Treasures of the Indus

Treasures of the Indus 1

In a three-part voyage of discovery into the cultural history of the Indian subcontinent, art historian Dr. Sona Datta, former curator of the South Asia collection at the British Museum, travels 5,000 years into the past along the arterial Indus River. Giving its name to the region, the waterway flows from Tibet, through India and Pakistan as far as Karachi on the Arabian Sea. From an extremely well informed viewpoint Datta highlights how the changing course of the Indus has shaped the artwork, architecture and people of an area long-riven by religion over the course of millennia, now all too frequently associated with the Taliban and the export of Islamic extremism.

Ali Sehti, a young writer and musician interviewed in Lahore, states that his native Pakistan is “politically very young and culturally very old”. The country gained independence from British rule just a little over 70 years ago and Datta is acutely aware of the effect that the past continues to have on the present in the Indus basin and its millions of inhabitants.

The first installment, which begins and ends in the vibrant and spiritual Punjabi provincial capital, looks into the changing perception of Buddha and representation of Buddhism in antiquities and architecture. We travel by train to the ancient City of Harappa, which dates back to the time of the pyramids; to Hund and Sirkap – where the Hellenic influence of a conquering Alexander the Great altered the physical image of Buddha we are familiar with to this day; and lastly to Taxila and a monastery used as a centre for learning.

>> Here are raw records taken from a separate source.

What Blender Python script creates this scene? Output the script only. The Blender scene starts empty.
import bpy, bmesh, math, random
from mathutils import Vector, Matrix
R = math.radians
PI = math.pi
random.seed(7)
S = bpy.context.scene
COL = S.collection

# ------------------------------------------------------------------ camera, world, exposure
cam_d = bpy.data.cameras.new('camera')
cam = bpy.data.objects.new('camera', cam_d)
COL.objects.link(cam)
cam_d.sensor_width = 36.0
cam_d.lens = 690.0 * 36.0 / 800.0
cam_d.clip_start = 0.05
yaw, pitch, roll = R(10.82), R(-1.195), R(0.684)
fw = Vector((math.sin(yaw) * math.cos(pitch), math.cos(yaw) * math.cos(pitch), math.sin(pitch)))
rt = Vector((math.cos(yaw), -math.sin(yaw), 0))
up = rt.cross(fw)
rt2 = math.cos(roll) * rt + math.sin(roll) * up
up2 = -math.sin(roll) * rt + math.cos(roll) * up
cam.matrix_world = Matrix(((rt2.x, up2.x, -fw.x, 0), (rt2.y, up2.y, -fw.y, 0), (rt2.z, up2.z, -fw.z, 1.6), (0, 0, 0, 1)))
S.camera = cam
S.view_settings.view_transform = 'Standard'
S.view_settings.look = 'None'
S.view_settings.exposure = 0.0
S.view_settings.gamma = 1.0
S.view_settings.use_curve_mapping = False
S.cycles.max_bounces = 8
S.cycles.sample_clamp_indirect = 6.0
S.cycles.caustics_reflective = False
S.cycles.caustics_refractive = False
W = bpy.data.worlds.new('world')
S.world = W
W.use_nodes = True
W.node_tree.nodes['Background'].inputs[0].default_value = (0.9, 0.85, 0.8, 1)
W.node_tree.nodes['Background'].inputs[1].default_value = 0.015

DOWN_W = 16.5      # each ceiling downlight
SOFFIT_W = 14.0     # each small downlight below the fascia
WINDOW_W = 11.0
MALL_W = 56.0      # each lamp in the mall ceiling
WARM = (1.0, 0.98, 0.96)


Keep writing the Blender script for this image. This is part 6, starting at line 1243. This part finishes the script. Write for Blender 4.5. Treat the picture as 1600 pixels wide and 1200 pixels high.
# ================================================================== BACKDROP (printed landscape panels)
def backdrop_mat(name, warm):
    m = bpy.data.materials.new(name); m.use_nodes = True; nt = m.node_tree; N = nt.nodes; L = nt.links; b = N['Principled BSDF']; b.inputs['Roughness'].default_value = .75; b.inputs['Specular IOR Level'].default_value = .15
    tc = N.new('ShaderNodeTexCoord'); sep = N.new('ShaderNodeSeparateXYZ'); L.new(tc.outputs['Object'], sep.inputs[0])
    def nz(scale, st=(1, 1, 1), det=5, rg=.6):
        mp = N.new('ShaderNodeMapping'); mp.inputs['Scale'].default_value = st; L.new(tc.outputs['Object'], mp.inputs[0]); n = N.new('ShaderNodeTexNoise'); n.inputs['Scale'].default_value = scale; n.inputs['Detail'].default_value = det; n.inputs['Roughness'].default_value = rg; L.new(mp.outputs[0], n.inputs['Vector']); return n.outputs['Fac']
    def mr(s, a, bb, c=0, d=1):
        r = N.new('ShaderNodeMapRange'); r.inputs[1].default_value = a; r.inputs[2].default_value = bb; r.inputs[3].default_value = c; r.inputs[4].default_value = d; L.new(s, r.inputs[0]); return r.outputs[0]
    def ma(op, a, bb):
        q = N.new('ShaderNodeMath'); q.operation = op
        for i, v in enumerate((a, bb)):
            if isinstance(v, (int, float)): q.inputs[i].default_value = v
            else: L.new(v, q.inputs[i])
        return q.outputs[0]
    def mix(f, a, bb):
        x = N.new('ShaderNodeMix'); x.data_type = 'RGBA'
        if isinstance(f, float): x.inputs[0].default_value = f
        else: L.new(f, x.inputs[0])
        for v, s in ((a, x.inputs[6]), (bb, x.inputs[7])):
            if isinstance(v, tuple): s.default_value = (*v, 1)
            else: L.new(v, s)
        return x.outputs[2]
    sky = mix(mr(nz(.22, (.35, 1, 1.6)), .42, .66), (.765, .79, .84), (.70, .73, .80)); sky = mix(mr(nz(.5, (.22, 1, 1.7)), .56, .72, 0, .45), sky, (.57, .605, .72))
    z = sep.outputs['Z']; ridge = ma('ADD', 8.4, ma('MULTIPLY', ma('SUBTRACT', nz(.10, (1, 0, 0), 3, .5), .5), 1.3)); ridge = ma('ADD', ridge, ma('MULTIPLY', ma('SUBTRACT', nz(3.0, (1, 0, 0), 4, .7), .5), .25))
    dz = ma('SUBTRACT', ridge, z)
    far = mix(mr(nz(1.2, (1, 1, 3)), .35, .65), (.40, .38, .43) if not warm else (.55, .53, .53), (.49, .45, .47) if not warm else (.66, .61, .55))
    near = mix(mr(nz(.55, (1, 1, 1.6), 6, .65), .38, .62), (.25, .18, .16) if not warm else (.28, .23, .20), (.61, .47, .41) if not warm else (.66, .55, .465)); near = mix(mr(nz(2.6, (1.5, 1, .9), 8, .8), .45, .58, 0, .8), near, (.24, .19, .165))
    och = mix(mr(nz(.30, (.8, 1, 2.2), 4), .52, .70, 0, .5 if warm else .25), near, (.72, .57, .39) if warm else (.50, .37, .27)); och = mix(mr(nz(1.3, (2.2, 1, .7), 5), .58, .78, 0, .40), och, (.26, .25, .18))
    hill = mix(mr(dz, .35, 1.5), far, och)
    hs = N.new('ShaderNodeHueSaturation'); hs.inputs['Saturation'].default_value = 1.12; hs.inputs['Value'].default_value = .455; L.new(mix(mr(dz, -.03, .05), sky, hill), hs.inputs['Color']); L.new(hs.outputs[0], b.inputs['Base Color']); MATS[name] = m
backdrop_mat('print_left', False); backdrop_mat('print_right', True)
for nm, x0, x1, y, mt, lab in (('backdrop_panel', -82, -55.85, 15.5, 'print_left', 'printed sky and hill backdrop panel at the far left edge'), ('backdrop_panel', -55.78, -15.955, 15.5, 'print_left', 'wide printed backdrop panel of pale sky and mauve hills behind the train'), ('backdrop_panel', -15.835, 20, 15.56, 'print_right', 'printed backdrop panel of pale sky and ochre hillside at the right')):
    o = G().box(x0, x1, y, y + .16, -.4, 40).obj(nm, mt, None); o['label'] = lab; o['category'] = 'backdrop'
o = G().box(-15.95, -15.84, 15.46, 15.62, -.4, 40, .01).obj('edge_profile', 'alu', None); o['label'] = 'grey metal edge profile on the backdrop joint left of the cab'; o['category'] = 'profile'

Just as the river continues to flow, works of art destroyed by ISIS demonstrate how history has a tendency to repeat itself – conflict and religious discord remain intertwined. Dr. Datta’s ‘Treasures of the Indus’ promises to provide viewers with an element of adventure and wanderlust as well as engaging historical, anthropological and cultural material which lifts the veil on this region’s past and proves you must know where you have been to know where you’re going.